Mais UBS ne précise pas quels standards en matière de droits humains elle fait référence.

Procédures liées au devoir de diligence en matière de droits humains et transparence :

En 2009, UBS a élaboré des directives spécifiques aux différents secteurs pour les branches suivantes : chimie, exploitation forestière, biocarburants, infrastructures, industrie minière et extraction de métaux, extraction de pétrole et de gaz ainsi que les entreprises d’approvisionnement (« utilities »). Elle a également établi une politique interdisant l’investissement dans des entreprises liées aux mines antipersonnel et aux bombes à sous-munitions. Mais celle-ci ne vaut que pour l’« Asset Management », à savoir les fonds administrés activement par UBS, et non pour les activités de banque d’affaires et de crédit.

Les directives sectorielles d’UBS servent à la « gestion des risques environnementaux et sociaux ». Ces risques sont définis comme suit: les risques d’atteinte à la réputation et de pertes financières qui pourraient résulter de transactions, de produits, de services ou de placements dans lesquels est impliquée une partie qui a des activités environnementales ou sociales sensibles. Comme pour Credit Suisse, c’est la réputation de la banque (et plus particulièrement, d’éventuels dommages financiers) qui se trouve au centre des préoccupations.

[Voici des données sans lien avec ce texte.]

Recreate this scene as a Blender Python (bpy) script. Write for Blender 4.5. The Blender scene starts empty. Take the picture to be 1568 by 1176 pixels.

UBS n’accorde aucune importance aux droits des personnes et la thématique de l’environnement est clairement dominante dans les informations disponibles.

Manque de transparence :

En raison du manque de transparence d’UBS, il est impossible de vérifier si les principes définis dans la « déclaration sur les droits humains » sont mis en œuvre. Sur son site internet, UBS ne communique que peu d’informations sur le contenu de ses directives relatives aux risques environnementaux et sociaux. Ce qui est clairement insuffisant et ne satisfait pas à l’exigence de transparence des principes directeurs de l’ONU.